When Australian swimmer Ian Thorpe spoke out about his depression, he became part of a growing group of elite athletes who openly suffer from mental illness. After missing the cut for the Australian Olympic team in 2016, he faced a long and arduous journey back to the top. Regarding the process, he said, “I was about to put myself back out there as a competitor. I was surrounded by people but I still had this intense loneliness. Sport can sometimes isolate you and I’ve come to realise through all the travelling and all the hotel rooms that there is this recurring Lost In Translation moment.”
Loneliness and isolation for elite athletes is most prominent in individual sports. The preparation may often be a team effort, but ultimately it is the individual athlete who is judged. Matt Grevers, an American swimmer and six-time Olympic medalist, explained the pressures of swimming when he said, “Swimmers have to be in a good relationship with themselves, I think, to perform well. You don’t really get to talk things through or distract yourself by talking to others. Even in the ready room usually it’s silence so even right before the race you’re not talking to someone.”
This physical loneliness places intense pressure on the athlete to perform and prove themselves. Many sports like swimming also leave little room for error; often 0.001 seconds make the difference between success and failure. Grevers explained that “it’s not like a basketball game where you have time to warm up, or [if] you miss a shot you have the next one.” In swimming, he said, “You miss your start, you have a bad breakout, even a couple of bad breaths or a bad turn, whatever it is, one mistake and you’re out of luck. You have to be so perfect and that can get to you.”
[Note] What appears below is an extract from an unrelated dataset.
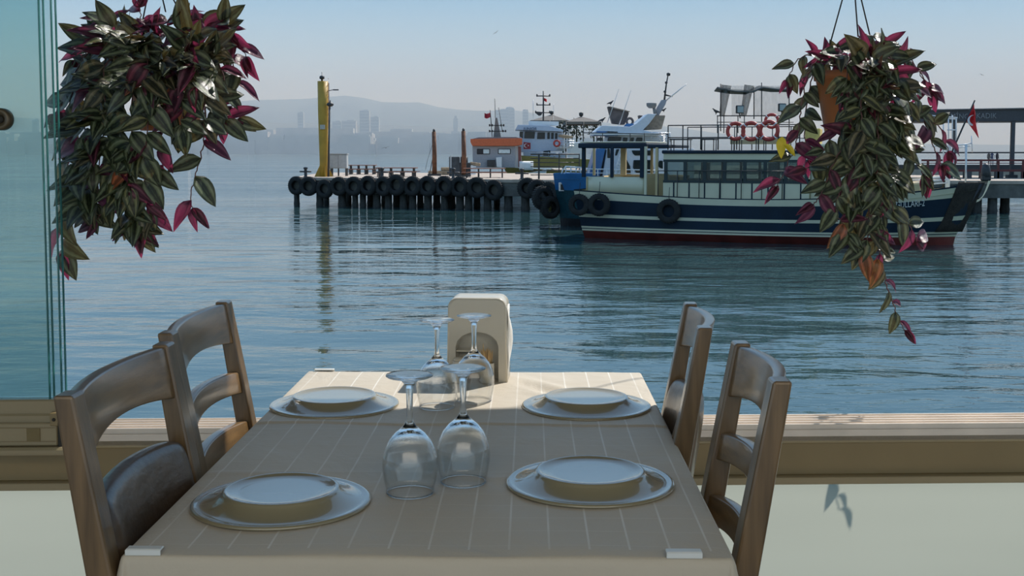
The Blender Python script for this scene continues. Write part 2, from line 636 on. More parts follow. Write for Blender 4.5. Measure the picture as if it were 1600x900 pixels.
m_edge = mat('glass_edge', (0.03, 0.16, 0.15), 0.15, var=.1, spec=.8)
ztop = 2.70
for k, (ub, dy) in enumerate(((86, .022), (93, .036), (105, .060), (112, .078))):
    xr = P(ub, 610, 2.985 + dy).x
    b = MB(); b.m(m_pane).box(((xr - 3.5) / 2 - .001, dy, (ztop + zA) / 2 - .001), (3.5 + xr - .002, .006, ztop - zA + .008))
    b.build('glass_pane', None, pl)
    b = MB(); b.box((xr, dy, (ztop + zA) / 2), (.0025, .0085, ztop - zA)); b.build('glass_pane_edge', m_edge, pl)
b = MB(); b.box((-2.0, .05, 2.69), (4, .1, .04)); b.build('top_rail', m_beam, pl)
# round handle through the glass
h = P(12, 187, 3.0)
M = Matrix.Translation((h.x, .012, h.z)) @ Matrix.Rotation(R(90), 4, 'X')
b = MB(); b.lathe([(0, .004), (.008, .004), (.011, .008), (.017, .014), (.024, .016), (.0275, .011), (.0285, 0), (.0285, -.012), (0, -.012)], 36, M)
hd = b.build('handle', mat('bronze_knob', (.13, .10, .06), .35, .3), pl)
b = MB(); b.tube([(h.x, .001, h.z), (h.x, .006, h.z)], .010, 20); b.build('handle_hole', m_dark, hd)

# ================================================================ TABLE
TZ = 0.75
TC = Vector((-.104, 2.150, 0)); TR = R(-.9)
TW, TL = .80, 1.28
m_wood = mat('brown_wood', (0.150, 0.092, 0.042), 0.32, var=.35, scale=5, stretch=(14, 14, 1.2), coat=.5, bump=.0002, bscale=60)
m_wood_d = mat('dark_edge_wood', (0.19, 0.112, 0.046), 0.32, var=.35, scale=5, stretch=(14, 1.2, 14), coat=.5, bump=.0002, bscale=60)
tb = empty('dining_table', (TC.x, TC.y, 0), TR, 'rectangular dining table under a beige cloth between four wooden chairs', 'table')
b = MB(); b.box((0, 0, TZ - .02), (TW - .01, TL - .01, .03), bev=.006); b.build('tabletop', m_wood, tb)
for sy in (-1, 1):
    b = MB(); b.beam((0, sy * .585, .0), (0, sy * .585, TZ - .035), .05, .05, bev=.005); b.build('leg', m_wood, tb)
b = MB(); b.box((0, 0, TZ - .06), (.06, 1.1, .05)); b.build('apron', m_wood, tb)

# tablecloth
m_cloth = bpy.data.materials.new('checked_linen'); m_cloth.use_nodes = True
n, l = m_cloth.node_tree.nodes, m_cloth.node_tree.links
bs = n['Principled BSDF']; bs.inputs['Roughness'].default_value = .62
bs.inputs['Sheen Weight'].default_value = .15
tcn = n.new('ShaderNodeUVMap')
sp = n.new('ShaderNodeSeparateXYZ'); l.new(tcn.outputs[0], sp.inputs[0])
def math_(op, a, b_=None, c=None):
    x = n.new('ShaderNodeMath'); x.operation = op
    for i, q in enumerate((a, b_, c)):
        if q is None: continue
        if isinstance(q, (int, float)): x.inputs[i].default_value = q
        else: l.new(q, x.inputs[i])
    return x.outputs[0]
def line(co, per, w, off=0.0):
    f = math_('FRACT', math_('MULTIPLY', math_('ADD', co, off + 10.0), 1 / per))
    d = math_('ABSOLUTE', math_('SUBTRACT', f, .5))
    return math_('LESS_THAN', d, w / per / 2)
lx = math_('MULTIPLY', line(sp.outputs['X'], .0545, .0030), .62)
ly = math_('MULTIPLY', line(sp.outputs['Y'], .060, .0022), .22)
# weave
wv = n.new('ShaderNodeTexNoise'); wv.inputs['Scale'].default_value = 260; l.new(tcn.outputs[0], wv.inputs['Vector'])
lf = n.new('ShaderNodeTexNoise'); lf.inputs['Scale'].default_value = 5; lf.inputs['Detail'].default_value = 4; l.new(tcn.outputs[0], lf.inputs['Vector'])
gate = n.new('ShaderNodeMapRange'); gate.inputs['From Min'].default_value = .35; gate.inputs['From Max'].default_value = .62
gate.inputs['To Min'].default_value = .25
l.new(lf.outputs[0], gate.inputs[0])
fac = math_('MULTIPLY', math_('MULTIPLY', math_('MAXIMUM', lx, ly), gate.outputs[0]), math_('GREATER_THAN', sp.outputs['Y'], -TL / 2 + .015))
mxc = n.new('ShaderNodeMix'); mxc.data_type = 'RGBA'
l.new(fac, mxc.inputs[0]); mxc.inputs[6].default_value = (.54, .475, .375, 1); mxc.inputs[7].default_value = (.85, .83, .78, 1)
l.new(mxc.outputs[2], bs.inputs['Base Color'])
bp = n.new('ShaderNodeBump'); bp.inputs['Distance'].default_value = .0004
l.new(wv.outputs[0], bp.inputs['Height'])
wr = n.new('ShaderNodeTexNoise'); wr.inputs['Scale'].default_value = 9; wr.inputs['Detail'].default_value = 3; wr.inputs['Distortion'].default_value = .8; l.new(tcn.outputs[0], wr.inputs['Vector'])
bp2 = n.new('ShaderNodeBump'); bp2.inputs['Distance'].default_value = .006
l.new(wr.outputs[0], bp2.inputs['Height']); l.new(bp2.outputs[0], bp.inputs['Normal']); l.new(bp.outputs[0], bs.inputs['Normal'])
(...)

This aim for perfection is suffocating, especially in combination with constant competition. A friend stops being a friend and instead becomes another competitor, another person to beat. At the end of the day, the goal is to win, and while different athletes are willing to go to different lengths for this, the impossibility of perfection and constant victory is hard to digest.
Yet team sports can foster just as much loneliness despite the presence of teammates and the less solitary nature of the sport. England cricketer Marcus Trescothick explained that he felt uncomfortable discussing his depression with his teammates, while sports psychologist Carol Seheult explained that athletes often insist on masking their depression because “they worry that they’d be seen as wimps.” Athletes often hesitate to open up to their teammates with whom they spend most of their time; instead, they remain silent and alone for much of the day.
The sense of failure, inescapable in any sport, is also isolating in team sports. Former professional cricketer Richard Doughty explained that because the sport is not individual, failures are shared by everyone on the team. “If you’ve under-performed, a dressing room is a very small place to be.”
The media add to this feeling. Sports psychologist Dr. Steve Peters explained that “some athletes get the feeling that the whole world is against them, especially when the media might be involved too.” The public assessment and 24-hour news cycle constrains freedoms and distances athletes from society.
Another source of loneliness for athletes is the rapid shift from frequent and extreme highs to lows. This is felt strongly by athletes who play sports that only allow them a few chances to prove themselves. Contrary to sports like soccer and football that fans follow throughout the year, sports such as swimming, diving, and figure skating rarely gain worldwide attention outside of the Olympics. Michael Phelps becomes the best-known man in the world for two weeks and then returns to relative obscurity for the next four years. These transitions can be extreme: during the Arena Pro Swim Series, Grevers swam in front of a few dozen fans, while the University of Texas football team plays before a stadium, just across campus, that seats over 100,000.
The loneliest time for an elite athlete, however, likely comes after retiring from the sport to which they dedicated much of their life. When their career ends, athletes lose something that is integral to their identity. This end is always inevitable in elite sports. As distance runner and two-time Olympic champion Kelly Holmes described, “The biggest thing I felt was loss of identity and purpose.” Holmes explained, “Suddenly the structure, the people you call on, it all goes. But with no idea of what you want to do and who you want to be and that’s a really lonely place and I got quite depressed around that time.” Many former athletes reported a need for transition programs to help avoid depression, addiction, and self-harm.
Athletes are almost always surrounded by fans, teammates, and coaching staff who rally around them. In the end, however, the swimmer is alone on the diving block and the soccer player is alone when they miss that shot. The pressure isolates, but still the athlete plays on.